▶ [Data extract]
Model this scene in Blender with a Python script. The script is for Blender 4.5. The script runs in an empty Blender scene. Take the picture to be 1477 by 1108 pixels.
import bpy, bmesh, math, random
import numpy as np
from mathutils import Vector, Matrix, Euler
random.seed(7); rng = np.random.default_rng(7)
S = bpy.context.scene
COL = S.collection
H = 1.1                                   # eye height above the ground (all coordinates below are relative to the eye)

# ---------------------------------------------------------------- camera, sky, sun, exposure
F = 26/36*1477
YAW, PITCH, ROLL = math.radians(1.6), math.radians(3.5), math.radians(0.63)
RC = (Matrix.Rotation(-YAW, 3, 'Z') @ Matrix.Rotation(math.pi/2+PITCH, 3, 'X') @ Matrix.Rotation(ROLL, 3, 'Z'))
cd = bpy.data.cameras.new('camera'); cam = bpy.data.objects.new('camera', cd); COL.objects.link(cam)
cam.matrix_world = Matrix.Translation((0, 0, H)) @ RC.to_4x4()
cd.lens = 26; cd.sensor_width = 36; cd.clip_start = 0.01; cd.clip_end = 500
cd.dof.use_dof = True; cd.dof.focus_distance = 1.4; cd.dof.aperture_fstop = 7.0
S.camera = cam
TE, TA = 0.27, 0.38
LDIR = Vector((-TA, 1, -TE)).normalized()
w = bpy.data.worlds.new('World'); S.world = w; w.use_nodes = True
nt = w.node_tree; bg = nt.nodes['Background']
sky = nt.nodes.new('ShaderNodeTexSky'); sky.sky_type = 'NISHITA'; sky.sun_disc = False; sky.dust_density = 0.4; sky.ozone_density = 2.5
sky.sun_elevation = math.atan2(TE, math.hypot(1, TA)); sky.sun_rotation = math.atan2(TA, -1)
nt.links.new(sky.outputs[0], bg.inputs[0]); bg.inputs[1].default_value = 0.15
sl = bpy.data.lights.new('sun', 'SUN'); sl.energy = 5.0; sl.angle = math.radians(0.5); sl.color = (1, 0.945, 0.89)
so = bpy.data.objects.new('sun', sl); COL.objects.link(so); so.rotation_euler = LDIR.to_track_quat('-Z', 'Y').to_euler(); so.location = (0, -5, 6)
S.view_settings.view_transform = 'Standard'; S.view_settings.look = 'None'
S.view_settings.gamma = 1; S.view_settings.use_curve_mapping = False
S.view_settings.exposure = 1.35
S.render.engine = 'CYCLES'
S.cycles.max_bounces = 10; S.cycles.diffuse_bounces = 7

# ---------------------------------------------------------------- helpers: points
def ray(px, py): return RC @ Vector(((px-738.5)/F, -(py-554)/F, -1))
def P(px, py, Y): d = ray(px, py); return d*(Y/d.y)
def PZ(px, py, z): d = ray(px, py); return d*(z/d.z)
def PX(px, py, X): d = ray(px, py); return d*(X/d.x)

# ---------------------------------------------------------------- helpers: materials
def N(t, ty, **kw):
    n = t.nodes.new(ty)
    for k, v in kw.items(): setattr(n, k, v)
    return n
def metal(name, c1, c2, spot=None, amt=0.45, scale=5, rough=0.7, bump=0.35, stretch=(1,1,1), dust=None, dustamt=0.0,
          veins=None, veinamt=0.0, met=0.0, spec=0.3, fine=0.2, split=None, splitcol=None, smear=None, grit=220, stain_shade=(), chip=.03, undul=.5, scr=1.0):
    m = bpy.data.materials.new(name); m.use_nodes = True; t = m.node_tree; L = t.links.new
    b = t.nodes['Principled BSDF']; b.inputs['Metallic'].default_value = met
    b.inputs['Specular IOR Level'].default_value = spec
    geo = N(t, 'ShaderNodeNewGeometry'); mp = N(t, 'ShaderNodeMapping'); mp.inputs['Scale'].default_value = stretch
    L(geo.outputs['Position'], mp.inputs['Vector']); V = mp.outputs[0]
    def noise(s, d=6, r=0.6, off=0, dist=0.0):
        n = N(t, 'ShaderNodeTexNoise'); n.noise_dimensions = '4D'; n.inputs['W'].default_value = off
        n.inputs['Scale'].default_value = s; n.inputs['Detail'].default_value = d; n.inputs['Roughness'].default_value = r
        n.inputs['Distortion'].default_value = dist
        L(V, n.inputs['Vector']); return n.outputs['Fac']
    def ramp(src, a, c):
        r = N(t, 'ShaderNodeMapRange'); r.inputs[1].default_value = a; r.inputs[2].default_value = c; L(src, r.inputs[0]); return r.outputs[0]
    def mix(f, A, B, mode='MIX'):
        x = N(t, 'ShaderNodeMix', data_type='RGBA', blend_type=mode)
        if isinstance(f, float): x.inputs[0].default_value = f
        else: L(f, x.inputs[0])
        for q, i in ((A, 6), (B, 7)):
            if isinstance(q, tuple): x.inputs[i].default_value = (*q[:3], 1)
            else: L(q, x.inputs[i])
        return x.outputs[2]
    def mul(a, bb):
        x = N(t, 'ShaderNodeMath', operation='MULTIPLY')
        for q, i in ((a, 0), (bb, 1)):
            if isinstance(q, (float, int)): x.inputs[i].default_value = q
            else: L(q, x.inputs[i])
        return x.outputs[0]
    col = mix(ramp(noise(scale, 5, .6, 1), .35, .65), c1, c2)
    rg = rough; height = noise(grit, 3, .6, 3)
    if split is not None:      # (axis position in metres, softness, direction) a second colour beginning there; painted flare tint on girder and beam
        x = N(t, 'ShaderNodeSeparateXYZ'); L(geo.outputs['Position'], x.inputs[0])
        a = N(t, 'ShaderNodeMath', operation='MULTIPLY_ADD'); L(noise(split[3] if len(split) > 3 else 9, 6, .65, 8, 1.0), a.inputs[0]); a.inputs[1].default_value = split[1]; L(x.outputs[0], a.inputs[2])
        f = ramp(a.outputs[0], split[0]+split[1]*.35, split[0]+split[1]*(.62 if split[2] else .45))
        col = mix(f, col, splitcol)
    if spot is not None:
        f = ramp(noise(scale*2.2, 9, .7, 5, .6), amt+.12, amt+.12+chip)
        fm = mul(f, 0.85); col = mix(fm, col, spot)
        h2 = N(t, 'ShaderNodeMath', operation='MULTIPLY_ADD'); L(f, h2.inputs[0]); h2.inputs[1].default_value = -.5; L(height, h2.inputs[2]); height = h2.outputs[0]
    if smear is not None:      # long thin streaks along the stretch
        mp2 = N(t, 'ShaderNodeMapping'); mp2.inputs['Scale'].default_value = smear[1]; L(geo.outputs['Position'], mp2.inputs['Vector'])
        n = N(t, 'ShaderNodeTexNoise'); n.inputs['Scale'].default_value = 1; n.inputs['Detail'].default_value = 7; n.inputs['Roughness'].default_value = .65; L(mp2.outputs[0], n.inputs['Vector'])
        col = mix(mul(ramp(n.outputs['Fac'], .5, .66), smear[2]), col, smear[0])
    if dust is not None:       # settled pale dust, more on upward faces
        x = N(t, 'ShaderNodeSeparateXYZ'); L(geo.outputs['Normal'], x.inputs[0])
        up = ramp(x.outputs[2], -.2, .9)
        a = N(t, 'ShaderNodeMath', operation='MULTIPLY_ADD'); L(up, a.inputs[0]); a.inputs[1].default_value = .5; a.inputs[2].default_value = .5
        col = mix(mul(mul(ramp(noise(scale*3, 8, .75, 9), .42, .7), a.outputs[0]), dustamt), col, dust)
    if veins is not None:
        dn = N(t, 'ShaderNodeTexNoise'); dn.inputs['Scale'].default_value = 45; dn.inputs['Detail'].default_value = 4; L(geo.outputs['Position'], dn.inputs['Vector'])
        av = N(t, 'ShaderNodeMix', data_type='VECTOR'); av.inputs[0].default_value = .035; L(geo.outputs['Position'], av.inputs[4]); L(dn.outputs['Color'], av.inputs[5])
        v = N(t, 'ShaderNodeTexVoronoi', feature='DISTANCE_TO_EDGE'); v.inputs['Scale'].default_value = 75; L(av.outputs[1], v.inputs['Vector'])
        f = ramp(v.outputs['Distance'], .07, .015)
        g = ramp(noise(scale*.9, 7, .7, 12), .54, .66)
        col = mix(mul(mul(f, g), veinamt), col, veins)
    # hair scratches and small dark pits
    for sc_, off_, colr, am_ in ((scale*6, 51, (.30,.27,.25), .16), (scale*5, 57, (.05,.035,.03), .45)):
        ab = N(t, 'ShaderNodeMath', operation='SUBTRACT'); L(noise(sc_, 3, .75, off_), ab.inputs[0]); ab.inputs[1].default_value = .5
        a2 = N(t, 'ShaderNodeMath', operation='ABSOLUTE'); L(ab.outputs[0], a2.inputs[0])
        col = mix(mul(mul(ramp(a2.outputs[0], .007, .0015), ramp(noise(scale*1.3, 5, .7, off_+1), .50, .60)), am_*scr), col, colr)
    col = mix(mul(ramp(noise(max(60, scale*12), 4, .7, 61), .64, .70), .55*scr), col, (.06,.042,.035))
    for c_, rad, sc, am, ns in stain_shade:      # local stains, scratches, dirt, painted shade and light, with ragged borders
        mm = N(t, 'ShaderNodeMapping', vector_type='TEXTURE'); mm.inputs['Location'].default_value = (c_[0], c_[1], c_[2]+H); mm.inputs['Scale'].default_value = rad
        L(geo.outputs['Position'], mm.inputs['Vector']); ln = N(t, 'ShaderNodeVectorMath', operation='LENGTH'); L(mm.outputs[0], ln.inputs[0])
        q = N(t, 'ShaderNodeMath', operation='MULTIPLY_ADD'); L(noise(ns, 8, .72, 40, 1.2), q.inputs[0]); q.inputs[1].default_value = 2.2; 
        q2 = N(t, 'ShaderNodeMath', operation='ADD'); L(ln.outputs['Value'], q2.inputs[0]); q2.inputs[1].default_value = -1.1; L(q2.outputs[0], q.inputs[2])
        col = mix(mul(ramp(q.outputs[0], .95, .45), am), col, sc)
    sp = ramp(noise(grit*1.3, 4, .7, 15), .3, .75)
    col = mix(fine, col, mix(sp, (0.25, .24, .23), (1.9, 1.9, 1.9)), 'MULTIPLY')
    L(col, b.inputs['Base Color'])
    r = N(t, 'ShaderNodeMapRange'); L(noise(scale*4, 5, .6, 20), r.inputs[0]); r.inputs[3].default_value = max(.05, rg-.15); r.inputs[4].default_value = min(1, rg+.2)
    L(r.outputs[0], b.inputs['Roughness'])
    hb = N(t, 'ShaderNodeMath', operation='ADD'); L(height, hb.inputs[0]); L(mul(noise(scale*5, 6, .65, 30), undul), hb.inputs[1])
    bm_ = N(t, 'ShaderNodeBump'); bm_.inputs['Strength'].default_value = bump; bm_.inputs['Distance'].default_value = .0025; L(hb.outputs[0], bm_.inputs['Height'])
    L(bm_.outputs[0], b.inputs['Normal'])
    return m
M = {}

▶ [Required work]
Return exactly, please, the lines of the material from the first one down to and including the line where "S.cycles.max_bounces = 10;" appears.

▶ [Reply to the task]
Model this scene in Blender with a Python script. The script is for Blender 4.5. The script runs in an empty Blender scene. Take the picture to be 1477 by 1108 pixels.
import bpy, bmesh, math, random
import numpy as np
from mathutils import Vector, Matrix, Euler
random.seed(7); rng = np.random.default_rng(7)
S = bpy.context.scene
COL = S.collection
H = 1.1                                   # eye height above the ground (all coordinates below are relative to the eye)

# ---------------------------------------------------------------- camera, sky, sun, exposure
F = 26/36*1477
YAW, PITCH, ROLL = math.radians(1.6), math.radians(3.5), math.radians(0.63)
RC = (Matrix.Rotation(-YAW, 3, 'Z') @ Matrix.Rotation(math.pi/2+PITCH, 3, 'X') @ Matrix.Rotation(ROLL, 3, 'Z'))
cd = bpy.data.cameras.new('camera'); cam = bpy.data.objects.new('camera', cd); COL.objects.link(cam)
cam.matrix_world = Matrix.Translation((0, 0, H)) @ RC.to_4x4()
cd.lens = 26; cd.sensor_width = 36; cd.clip_start = 0.01; cd.clip_end = 500
cd.dof.use_dof = True; cd.dof.focus_distance = 1.4; cd.dof.aperture_fstop = 7.0
S.camera = cam
TE, TA = 0.27, 0.38
LDIR = Vector((-TA, 1, -TE)).normalized()
w = bpy.data.worlds.new('World'); S.world = w; w.use_nodes = True
nt = w.node_tree; bg = nt.nodes['Background']
sky = nt.nodes.new('ShaderNodeTexSky'); sky.sky_type = 'NISHITA'; sky.sun_disc = False; sky.dust_density = 0.4; sky.ozone_density = 2.5
sky.sun_elevation = math.atan2(TE, math.hypot(1, TA)); sky.sun_rotation = math.atan2(TA, -1)
nt.links.new(sky.outputs[0], bg.inputs[0]); bg.inputs[1].default_value = 0.15
sl = bpy.data.lights.new('sun', 'SUN'); sl.energy = 5.0; sl.angle = math.radians(0.5); sl.color = (1, 0.945, 0.89)
so = bpy.data.objects.new('sun', sl); COL.objects.link(so); so.rotation_euler = LDIR.to_track_quat('-Z', 'Y').to_euler(); so.location = (0, -5, 6)
S.view_settings.view_transform = 'Standard'; S.view_settings.look = 'None'
S.view_settings.gamma = 1; S.view_settings.use_curve_mapping = False
S.view_settings.exposure = 1.35
S.render.engine = 'CYCLES'
S.cycles.max_bounces = 10; S.cycles.diffuse_bounces = 7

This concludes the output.